CSDHI – En octobre 2019, quelques jours après son arrestation et son extradition d’Irak, les autorités iraniennes ont diffusé les aveux forcés du journaliste dissident Ruhollah Zam sur IRIB. Dans une autre confession diffusée, on voit le journaliste d’IRIB, Ali Rezvani, interroger un Zam visiblement épuisé et échevelé.
Cet article est un extrait du rapport annuel 2020 d’Iran Human Rights sur la peine de mort en Iran.
Depuis sa création en 1979, la République islamique utilise les « aveux télévisés » comme un outil de propagande. Elle vise à susciter la peur et à justifier les lourdes peines infligées à ses opposants politiques et à ses militants. Ces aveux sont extorqués après des actes de torture physique ou psychologique, un long isolement, des menaces ou des promesses de réduction de la gravité de la peine. Les aveux sont souvent diffusés à la suite de protestations publiques contre une peine, ou avant l’exécution. Le but recherché est de réduire la réaction de l’opinion publique. Selon un rapport publié en juin 2020 par les groupes de défense des droits JFI et FIDH, « la télévision officielle iranienne a diffusé les aveux forcés présumés d’au moins 355 personnes au cours de la dernière décennie comme un moyen à la fois de supprimer la dissidence et d’effrayer les militants de la République islamique pour le compte des services de sécurité. »
Le 1er septembre 2020, IHR a publié des documents judiciaires prouvant que le manifestant Navid Afkari et ses frères et co-accusés, Habib et Vahid, ont subi des tortures. Le régime les a contraints à des aveux forcés. Puis, il les a condamnés à mort bien qu’ils aient signalé ces faits à plusieurs reprises au juge et au tribunal. Le 5 septembre, la chaîne de télévision IRIB (Islamic Republic of Iran Broadcasting) a diffusé des extraits des aveux forcés de Navid afin de réfuter les preuves et de justifier ses actions. Le régime a transféré les frères dans des quartiers punitifs. Navid a été exécuté le 12 septembre. Vahid et Habib sont détenus en isolement depuis le 5 septembre.

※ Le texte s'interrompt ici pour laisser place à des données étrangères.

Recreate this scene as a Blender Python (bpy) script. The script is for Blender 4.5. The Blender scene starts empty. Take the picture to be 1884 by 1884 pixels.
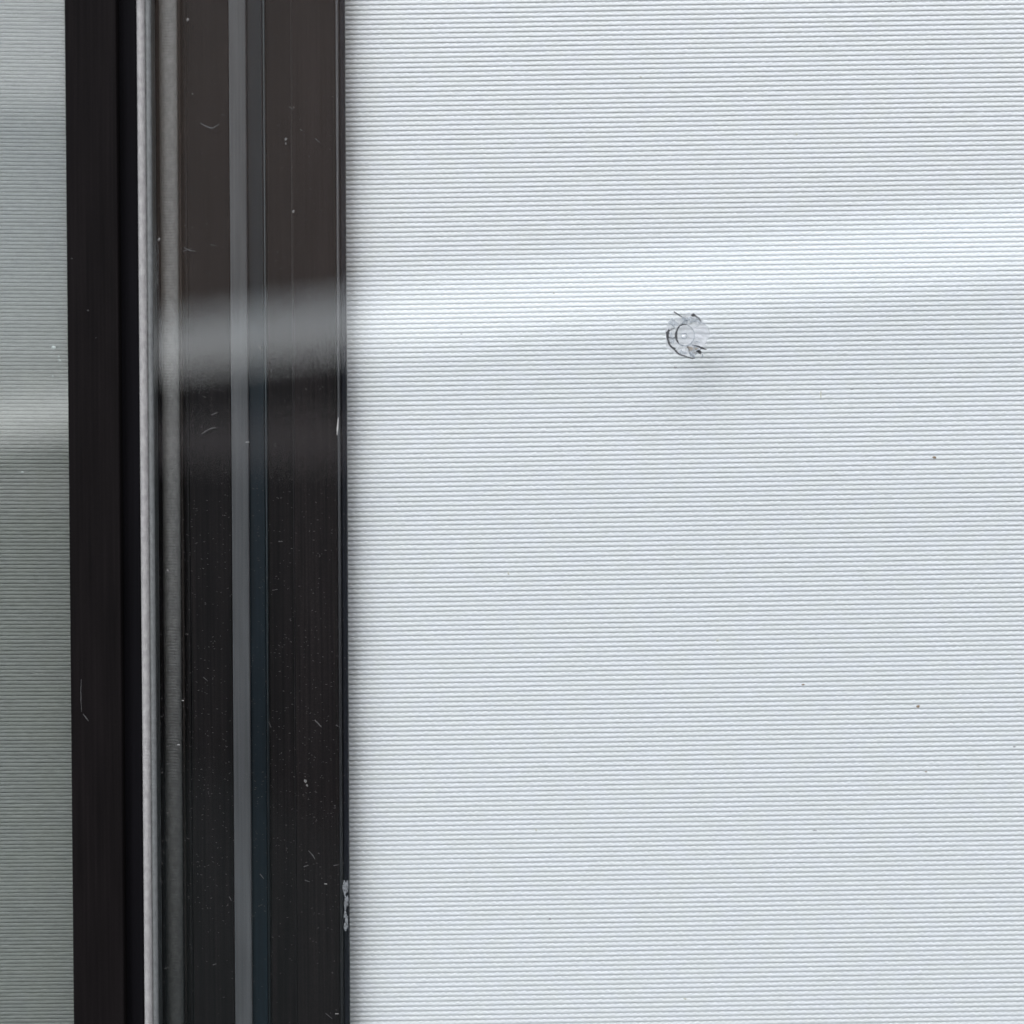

Les aveux forcés sont également souvent diffusés avant même le début des procédures judiciaires et sont ensuite utilisés comme preuves par les juges pour fonder leurs décisions. En octobre 2019, quelques jours après son arrestation et son extradition d’Irak, les aveux forcés du journaliste dissident Ruhollah Zam ont été diffusés sur IRIB. Les journalistes d’IRIB ont également franchi les frontières et joué le rôle d’interrogateurs. Dans une autre confession diffusée, on voit Ali Rezvani interroger un Zam visiblement épuisé et échevelé, qui a été exécuté le 12 décembre.
Une plainte a également été déposée contre Ameneh Zabihpour d’IRIB par Sepideh Gholiyan, militante des droits des travailleurs, pour son rôle dans la production d’un prétendu documentaire qui a diffusé les confessions forcées de Sepideh, Esmail Bakhshi et d’autres militants en décembre 2019. Son affaire a été rejetée et Sepeideh a elle-même été inculpée pour avoir porté plainte, Sepideh reste en prison. En réaction, les Iraniens se sont rendus sur les médias sociaux pour faire entendre leur voix avec le hashtag #بازجو_خبرنگار (« journaliste interrogateur »), en référence à la fois à Ali Rezvani et à Ameneh-Sadat Zabihpour.
Le 30 janvier 2020, 13 groupes de défense des droits humains, dont IHR et ECPM, ont demandé à l’Union européenne d’adopter des mesures restrictives à l’encontre du radiodiffuseur officiel iranien (IRIB) et de ses responsables pour avoir produit et diffusé des confessions forcées de dissidents, souvent utilisées dans les tribunaux comme preuves à charge. Les groupes de défense des droits signataires de la déclaration ont déclaré que leur préoccupation est « aggravée et rendue plus urgente par le fait que, dans le cadre des vagues généralisées de répression et de violations massives des droits humains en Iran observées lors des récents troubles et soulèvements de novembre 2019, de nombreux détenus identifiés par les autorités comme des dirigeants présumés risquent de faire l’objet de confessions télévisées forcées. De plus, leur contenu risque d’être utilisé contre eux pour des condamnations sévères. Et ils risquent même d’encourir la peine de mort. » Selon cette déclaration, depuis les manifestations nationales de novembre 2019, IRIB a déjà diffusé au moins 22 aveux télévisés forcés qu’ils ont obtenus des détenus.
La chaîne anglaise et française d’IRIB, Press TV, a été « Le producteur et le diffuseur du plus grand nombre d’aveux forcés et de programmes diffamatoires contre les militants et la société civile iraniens » : au moins 70 ont été documentés par JFI au cours de la dernière décennie.